======== DATA SECTION ========

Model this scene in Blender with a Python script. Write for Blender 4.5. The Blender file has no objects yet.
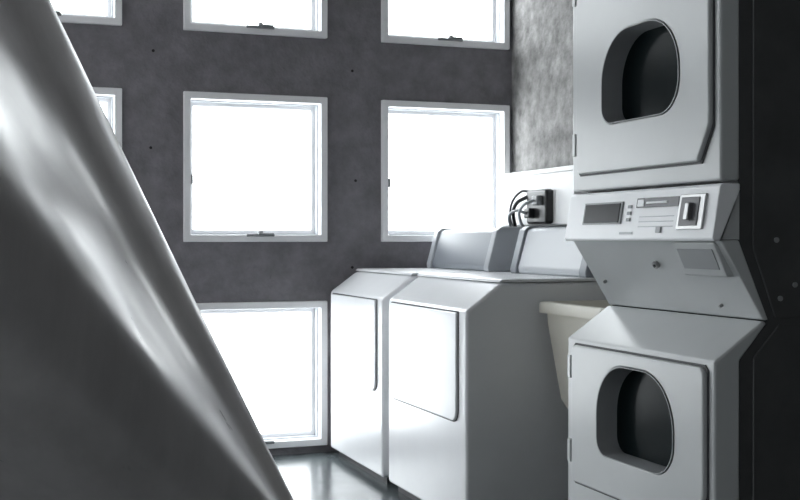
import bpy, bmesh, math, random
from mathutils import Vector, Matrix, noise
random.seed(3)
D = bpy.data
SC = bpy.context.scene
COL = SC.collection

# ------------------------------------------------------------------ materials
def mat(name, col, rough=0.5, metal=0.0, var=0.0, vscale=8.0, bump=0.0, bscale=40.0, coat=0.0, stretch=None, spec=0.5, rvar=0.0):
    m = D.materials.new(name); m.use_nodes = True
    nt = m.node_tree; N = nt.nodes; L = nt.links
    b = N['Principled BSDF']
    b.inputs['Base Color'].default_value = (*col, 1)
    b.inputs['Roughness'].default_value = rough
    b.inputs['Metallic'].default_value = metal
    b.inputs['Specular IOR Level'].default_value = spec
    b.inputs['Coat Weight'].default_value = coat
    tc = N.new('ShaderNodeTexCoord'); mp = N.new('ShaderNodeMapping')
    L.new(tc.outputs['Object'], mp.inputs[0])
    if stretch:
        mp.inputs['Rotation'].default_value = stretch[0]
        mp.inputs['Scale'].default_value = stretch[1]
    if var > 0 or rvar > 0:
        n = N.new('ShaderNodeTexNoise'); n.inputs['Scale'].default_value = vscale
        n.inputs['Detail'].default_value = 8; n.inputs['Roughness'].default_value = 0.65
        L.new(mp.outputs[0], n.inputs['Vector'])
        r = N.new('ShaderNodeValToRGB')
        r.color_ramp.elements[0].position = 0.3; r.color_ramp.elements[1].position = 0.7
        r.color_ramp.elements[0].color = (*[c*(1-var) for c in col], 1)
        r.color_ramp.elements[1].color = (*[min(1, c*(1+var)) for c in col], 1)
        L.new(n.outputs['Fac'], r.inputs[0]); L.new(r.outputs[0], b.inputs['Base Color'])
        if rvar > 0:
            mr = N.new('ShaderNodeMapRange')
            mr.inputs['To Min'].default_value = max(0.02, rough-rvar); mr.inputs['To Max'].default_value = rough+rvar
            mr.inputs['From Min'].default_value = 0.3; mr.inputs['From Max'].default_value = 0.7
            L.new(n.outputs['Fac'], mr.inputs['Value']); L.new(mr.outputs[0], b.inputs['Roughness'])
    if bump > 0:
        n2 = N.new('ShaderNodeTexNoise'); n2.inputs['Scale'].default_value = bscale
        n2.inputs['Detail'].default_value = 6
        L.new(mp.outputs[0], n2.inputs['Vector'])
        bp = N.new('ShaderNodeBump'); bp.inputs['Strength'].default_value = bump; bp.inputs['Distance'].default_value = 0.01
        L.new(n2.outputs['Fac'], bp.inputs['Height']); L.new(bp.outputs[0], b.inputs['Normal'])
    return m

M_WALL = mat('dark_painted_concrete', (0.195,0.186,0.203), 0.6, var=0.22, vscale=13, bump=0.6, bscale=38)
M_ROUGH = mat('rough_concrete', (0.25,0.245,0.24), 0.85, var=0.5, vscale=13, bump=0.9, bscale=22)
M_CEIL = mat('ceiling_concrete', (0.35,0.35,0.35), 0.8, var=0.2)
M_FRONT = mat('grey_concrete', (0.30,0.30,0.30), 0.8, var=0.2)
M_FLOOR = mat('polished_floor', (0.09,0.105,0.11), 0.22, var=0.25, vscale=4, bump=0.08, bscale=12, rvar=0.06)
M_COLUMN = mat('column_concrete', (0.50,0.475,0.475), 0.33, var=0.10, vscale=2.5, bump=0.05, bscale=4,
               stretch=((0,math.radians(28),0),(5,5,0.7)), rvar=0.06)
M_FRAME = mat('window_frame_paint', (0.92,0.92,0.93), 0.4)
M_WHITE = mat('white_enamel', (0.86,0.87,0.89), 0.22, var=0.03, vscale=3)
M_DRY = mat('dryer_enamel', (0.50,0.515,0.52), 0.28, var=0.04, vscale=3)
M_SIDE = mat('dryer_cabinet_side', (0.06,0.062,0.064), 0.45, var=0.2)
M_PANEL = mat('control_panel_white', (0.93,0.94,0.96), 0.3)
M_GREY = mat('console_grey', (0.27,0.29,0.32), 0.35)
M_CAP = mat('console_cap', (0.50,0.52,0.55), 0.35)
M_GAP = mat('seam_dark', (0.06,0.06,0.065), 0.6)
M_BLACK = mat('black_plastic', (0.012,0.012,0.014), 0.35)
M_LCD = mat('display_glass', (0.02,0.022,0.025), 0.25, spec=0.1)
M_LINER = mat('door_liner', (0.28,0.29,0.30), 0.4)
M_DARKGREY = mat('dark_grey_print', (0.10,0.10,0.11), 0.4)
M_GLASSD = mat('dark_door_glass', (0.005,0.009,0.010), 0.2, spec=0.04)
M_METAL = mat('brushed_metal', (0.4,0.4,0.4), 0.35, metal=1.0)
M_SINK = mat('cream_plastic', (0.78,0.75,0.66), 0.4)
M_BOX = mat('white_box', (0.95,0.95,0.95), 0.4)
M_HOLE = mat('tie_hole', (0.02,0.02,0.02), 0.9)

def glass_pane():
    m = D.materials.new('window_glass'); m.use_nodes = True
    nt = m.node_tree; N = nt.nodes; L = nt.links; N.remove(N['Principled BSDF'])
    t = N.new('ShaderNodeBsdfTransparent'); g = N.new('ShaderNodeBsdfGlossy'); g.inputs['Roughness'].default_value = 0.02
    x = N.new('ShaderNodeMixShader'); x.inputs[0].default_value = 0.05
    L.new(t.outputs[0], x.inputs[1]); L.new(g.outputs[0], x.inputs[2]); L.new(x.outputs[0], N['Material Output'].inputs[0])
    return m
M_PANE = glass_pane()

# ------------------------------------------------------------------ mesh helpers
def empty(name):
    e = D.objects.new(name, None); COL.objects.link(e); e.empty_display_size = 0.1; return e

def finish(bm, name, m, parent=None, bevel=0.0, seg=2, smooth=True):
    bmesh.ops.recalc_face_normals(bm, faces=bm.faces)
    me = D.meshes.new(name); bm.to_mesh(me); bm.free()
    o = D.objects.new(name, me); COL.objects.link(o); me.materials.append(m)
    if parent: o.parent = parent
    if smooth:
        for p in me.polygons: p.use_smooth = True
        es = o.modifiers.new('es', 'EDGE_SPLIT') if bevel <= 0 else None
        if es: es.split_angle = math.radians(35)
    if bevel > 0:
        b = o.modifiers.new('bev', 'BEVEL'); b.width = bevel; b.segments = seg; b.limit_method = 'ANGLE'; b.angle_limit = math.radians(25)
        b.harden_normals = True
    return o

def box(name, x, y, z, m, parent=None, bevel=0.0):
    bm = bmesh.new()
    bmesh.ops.create_cube(bm, size=1)
    for v in bm.verts:
        v.co = Vector((x[0]+(v.co.x+.5)*(x[1]-x[0]), y[0]+(v.co.y+.5)*(y[1]-y[0]), z[0]+(v.co.z+.5)*(z[1]-z[0])))
    return finish(bm, name, m, parent, bevel, smooth=bevel > 0)

def prism_y(name, prof, y0, y1, m, parent=None, bevel=0.0):
    """prof = list of (x,z)"""
    bm = bmesh.new()
    a = [bm.verts.new((x, y0, z)) for x, z in prof]; b = [bm.verts.new((x, y1, z)) for x, z in prof]
    bm.faces.new(a); bm.faces.new(b[::-1]); n = len(prof)
    for i in range(n): bm.faces.new((a[i], a[(i+1) % n], b[(i+1) % n], b[i]))
    return finish(bm, name, m, parent, bevel, smooth=bevel > 0)

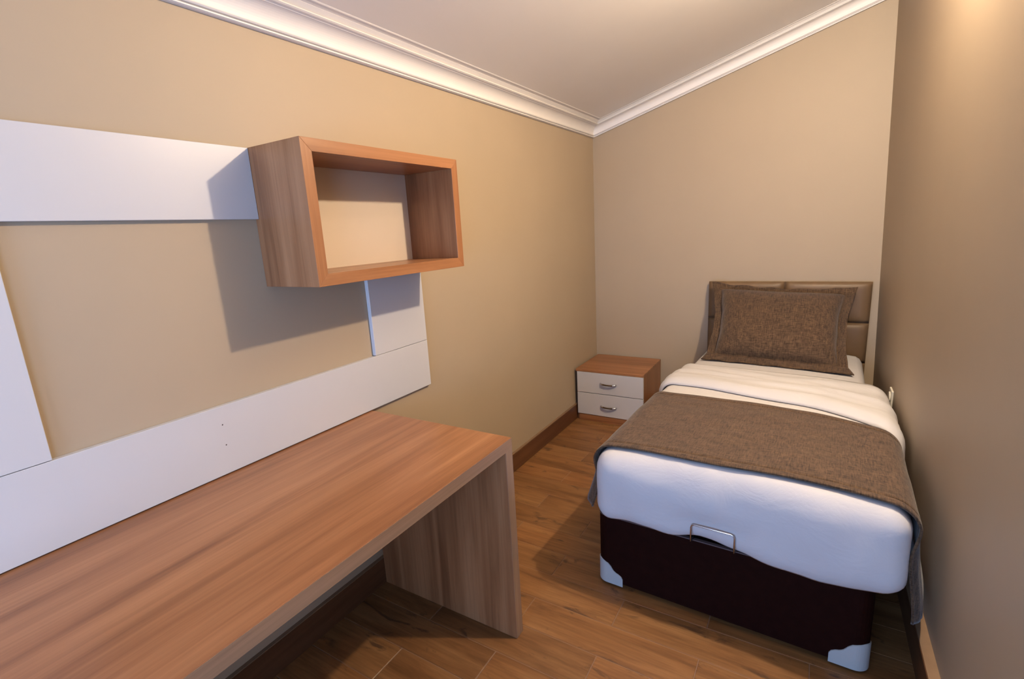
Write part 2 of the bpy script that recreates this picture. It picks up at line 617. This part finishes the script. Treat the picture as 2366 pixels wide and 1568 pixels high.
nbox('top_panel', 0, nw, -nd, 0, NZ - 0.018, NZ, M_LAM_X)
nbox('side_panel', 0.001, 0.018, -nd + 0.019, 0, 0.0, NZ - 0.0182, M_LAM_Z)
nbox('side_panel', nw - 0.018, nw - 0.001, -nd + 0.019, 0, 0.0, NZ - 0.0182, M_LAM_Z)
nbox('back_panel', 0.018, nw - 0.018, -0.006, -0.001, 0.02, NZ - 0.0182, M_LAM_Z)
nbox('plinth', 0.0185, nw - 0.0185, -nd + 0.005, -nd + 0.0185, 0.0, 0.0495, M_LAM_X)
for z0, z1, hz in ((0.2220, 0.3765, 0.3005), (0.052, 0.2175, 0.128)):
    dr = nbox('drawer', 0.010, nw - 0.002, -nd, -nd + 0.0175, z0, z1, M_WHITE, 0.0012)
    dr['label'] = 'white drawer front'
    bm = bmesh.new()
    pts, rr = [], []
    hx0, hx1 = 0.2143 - NX0 - 0.002, 0.3263 - NX0 + 0.002
    for k in range(17):
        t = k / 16
        a = math.sin(t * math.pi) ** 0.55
        pts.append((hx0 + (hx1 - hx0) * t, -nd - 0.001 - 0.020 * a, hz - 0.002 * a))
        rr.append(0.0052 + 0.0016 * abs(2 * t - 1))
    tube(bm, pts, rr, 10, lambda t: 1 if 0.16 < t < 0.80 else 0)
    h = new_ob('handle', bm, [M_CHROME, M_BRONZE], dr)
    h['label'] = 'bowed two-tone metal handle'

# ------------------------------------------------------------------ headboard
HX0, HX1, HZ, HT = 0.8606, 1.7896, 0.9938, 0.06
hb = thing('headboard', 'taupe padded headboard of stitched panels against the back wall', 'headboard', (HX0, -0.018, 0))
hw = HX1 - HX0
new_ob('back_board', box(0.0, hw, -0.020, 0.0, 0.12, HZ - 0.002, bevel=0.003), M_HEAD, hb)
for lx in (0.12, hw - 0.18):
    new_ob('leg', box(lx, lx + 0.06, -0.018, -0.002, 0.0, 0.1195, bevel=0.002), M_HEAD, hb)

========

WHAT TO PRODUCE
Start at the first line of the records and write out everything up to and including the line containing "COL = SC.collection". No pictures.

TASK RESPONSE
Model this scene in Blender with a Python script. Write for Blender 4.5. The Blender file has no objects yet.
import bpy, bmesh, math, random
from mathutils import Vector, Matrix, noise
random.seed(3)
D = bpy.data
SC = bpy.context.scene
COL = SC.collection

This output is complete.